If anything, this demonstrates the power of fashion and how intrinsically it is related to our sense of identity. This particular red carpet moment signaled our readiness to ask a much-needed question: what is the identity of the modern Indian woman? And by extension, what is the cultural identity of a progressive India? By what we wear, are we espousing archaic stereotypes or are we championing our cultural identity? One of India’s top designers, Sabyasachi, who dressed Balan, certainly seemed to think so when he announced in the media: “We are looking forward to bringing back what India truly stands for.” But by whose standards?

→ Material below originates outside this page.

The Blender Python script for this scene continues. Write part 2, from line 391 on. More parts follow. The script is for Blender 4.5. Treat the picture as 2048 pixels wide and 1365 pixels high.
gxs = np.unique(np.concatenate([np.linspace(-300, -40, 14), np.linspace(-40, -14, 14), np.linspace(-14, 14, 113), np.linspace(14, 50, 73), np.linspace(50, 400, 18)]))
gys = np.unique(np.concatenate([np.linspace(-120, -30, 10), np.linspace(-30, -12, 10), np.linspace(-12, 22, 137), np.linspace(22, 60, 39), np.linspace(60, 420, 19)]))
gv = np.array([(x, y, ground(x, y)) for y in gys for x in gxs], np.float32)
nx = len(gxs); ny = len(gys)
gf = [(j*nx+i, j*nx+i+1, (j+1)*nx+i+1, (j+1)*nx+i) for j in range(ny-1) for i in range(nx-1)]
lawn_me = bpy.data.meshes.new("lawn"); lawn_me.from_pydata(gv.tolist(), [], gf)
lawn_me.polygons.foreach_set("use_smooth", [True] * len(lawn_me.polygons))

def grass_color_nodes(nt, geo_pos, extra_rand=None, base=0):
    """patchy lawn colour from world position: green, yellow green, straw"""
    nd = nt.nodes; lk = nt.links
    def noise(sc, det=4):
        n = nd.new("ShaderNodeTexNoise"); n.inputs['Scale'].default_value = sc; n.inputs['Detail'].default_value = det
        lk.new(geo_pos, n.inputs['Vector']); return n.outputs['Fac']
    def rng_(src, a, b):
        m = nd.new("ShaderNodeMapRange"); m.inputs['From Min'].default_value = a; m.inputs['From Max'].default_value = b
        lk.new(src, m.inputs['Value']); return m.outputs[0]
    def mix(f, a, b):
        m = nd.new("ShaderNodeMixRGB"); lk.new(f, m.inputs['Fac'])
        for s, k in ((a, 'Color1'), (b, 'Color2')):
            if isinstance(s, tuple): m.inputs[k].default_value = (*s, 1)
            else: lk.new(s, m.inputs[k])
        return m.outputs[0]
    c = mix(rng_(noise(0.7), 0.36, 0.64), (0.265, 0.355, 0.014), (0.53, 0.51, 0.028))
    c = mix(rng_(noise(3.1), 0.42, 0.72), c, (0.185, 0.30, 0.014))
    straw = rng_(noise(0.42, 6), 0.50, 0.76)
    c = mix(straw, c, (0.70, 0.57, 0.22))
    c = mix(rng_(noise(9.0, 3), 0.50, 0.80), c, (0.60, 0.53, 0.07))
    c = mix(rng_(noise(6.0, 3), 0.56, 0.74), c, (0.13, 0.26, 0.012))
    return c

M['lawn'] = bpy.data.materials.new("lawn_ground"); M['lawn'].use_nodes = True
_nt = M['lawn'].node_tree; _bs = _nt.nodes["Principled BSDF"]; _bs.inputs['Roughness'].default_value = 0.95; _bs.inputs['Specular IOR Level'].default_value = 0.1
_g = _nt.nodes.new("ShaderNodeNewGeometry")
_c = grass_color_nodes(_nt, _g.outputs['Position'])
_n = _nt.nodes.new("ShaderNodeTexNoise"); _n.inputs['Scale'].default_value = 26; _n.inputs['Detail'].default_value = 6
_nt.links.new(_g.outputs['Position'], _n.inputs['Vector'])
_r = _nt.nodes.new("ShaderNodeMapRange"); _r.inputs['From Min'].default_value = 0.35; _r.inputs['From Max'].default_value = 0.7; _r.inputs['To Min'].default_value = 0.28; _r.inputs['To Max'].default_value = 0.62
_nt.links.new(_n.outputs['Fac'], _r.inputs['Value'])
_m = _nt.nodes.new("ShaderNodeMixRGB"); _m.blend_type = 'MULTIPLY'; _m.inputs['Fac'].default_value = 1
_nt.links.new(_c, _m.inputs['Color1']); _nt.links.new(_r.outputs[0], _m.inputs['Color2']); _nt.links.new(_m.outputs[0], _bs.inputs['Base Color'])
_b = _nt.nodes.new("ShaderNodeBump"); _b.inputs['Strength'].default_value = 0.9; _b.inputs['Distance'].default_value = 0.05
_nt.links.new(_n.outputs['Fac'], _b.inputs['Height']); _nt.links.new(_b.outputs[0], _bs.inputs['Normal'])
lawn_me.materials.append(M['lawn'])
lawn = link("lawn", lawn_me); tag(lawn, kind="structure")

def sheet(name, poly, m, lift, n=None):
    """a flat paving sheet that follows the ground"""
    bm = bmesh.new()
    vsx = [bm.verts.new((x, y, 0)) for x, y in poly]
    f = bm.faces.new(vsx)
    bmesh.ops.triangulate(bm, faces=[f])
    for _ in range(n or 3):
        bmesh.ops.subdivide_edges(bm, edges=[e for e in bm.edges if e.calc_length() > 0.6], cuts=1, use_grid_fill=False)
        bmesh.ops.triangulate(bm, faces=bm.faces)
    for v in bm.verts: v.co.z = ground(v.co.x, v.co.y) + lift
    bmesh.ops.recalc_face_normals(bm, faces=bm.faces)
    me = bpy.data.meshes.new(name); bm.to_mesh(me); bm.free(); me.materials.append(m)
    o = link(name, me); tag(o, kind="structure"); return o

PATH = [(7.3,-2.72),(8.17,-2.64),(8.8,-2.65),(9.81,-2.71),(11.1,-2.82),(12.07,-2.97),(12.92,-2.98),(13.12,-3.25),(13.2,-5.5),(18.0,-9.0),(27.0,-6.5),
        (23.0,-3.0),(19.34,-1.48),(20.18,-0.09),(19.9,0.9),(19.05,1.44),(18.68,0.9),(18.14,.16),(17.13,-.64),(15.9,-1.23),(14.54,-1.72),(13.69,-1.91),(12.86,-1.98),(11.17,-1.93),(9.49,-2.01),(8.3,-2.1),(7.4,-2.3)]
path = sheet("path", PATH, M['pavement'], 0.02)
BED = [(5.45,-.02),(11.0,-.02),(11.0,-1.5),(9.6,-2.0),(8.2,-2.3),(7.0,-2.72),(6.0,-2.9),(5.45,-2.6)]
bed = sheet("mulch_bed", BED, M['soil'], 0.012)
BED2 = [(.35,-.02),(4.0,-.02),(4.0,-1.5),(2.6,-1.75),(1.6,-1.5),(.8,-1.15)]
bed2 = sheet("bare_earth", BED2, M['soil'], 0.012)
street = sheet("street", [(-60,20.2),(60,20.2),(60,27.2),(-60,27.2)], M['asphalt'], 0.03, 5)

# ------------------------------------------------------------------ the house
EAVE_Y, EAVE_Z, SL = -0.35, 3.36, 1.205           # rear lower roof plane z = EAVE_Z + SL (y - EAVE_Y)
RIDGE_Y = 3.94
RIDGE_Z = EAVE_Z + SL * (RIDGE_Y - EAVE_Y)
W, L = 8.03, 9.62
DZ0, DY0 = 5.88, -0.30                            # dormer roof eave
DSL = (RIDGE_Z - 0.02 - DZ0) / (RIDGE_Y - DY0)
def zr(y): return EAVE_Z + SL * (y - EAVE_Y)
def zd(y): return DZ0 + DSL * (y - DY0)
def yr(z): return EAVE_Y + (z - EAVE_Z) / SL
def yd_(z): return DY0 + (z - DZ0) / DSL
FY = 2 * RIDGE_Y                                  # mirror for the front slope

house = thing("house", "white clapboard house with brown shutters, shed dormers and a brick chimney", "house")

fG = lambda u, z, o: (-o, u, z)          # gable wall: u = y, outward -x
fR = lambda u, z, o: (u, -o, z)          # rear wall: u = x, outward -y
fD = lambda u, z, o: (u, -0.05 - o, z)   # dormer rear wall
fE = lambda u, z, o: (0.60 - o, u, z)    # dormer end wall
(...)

Even with India’s political independence and enviable economic growth, the country seems to have a niggling sense of self-doubt and, dare I say, lack of self-worth. Globalisation is good and unstoppable. But with it comes a litany of psychoses, some real and some imagined: fear of global imperialism, fear of losing cultural identity and uniqueness, especially amongst less powerful countries. I wonder if we, as a nation, are still suffering from a case of post-colonial blues.

In a country like mine, still straddling two intensely opposing worlds, one tied to archaic reasoning, the other catapulting forward without a conscience, it’s crucial that we hold up a mirror to our society and reflect at every opportunity, especially when it comes to how we are portraying ourselves in the arena of entertainment, which thrives on building and breaking images.

Finally, I’ll let you in on a cruel irony that really prompted this piece: Vidya Balan, in reality, is an incredibly progressive and emancipated woman. But the image of her cowing down to a male gaze — in faux bridal finery — did great disservice to her and to us, the women of India.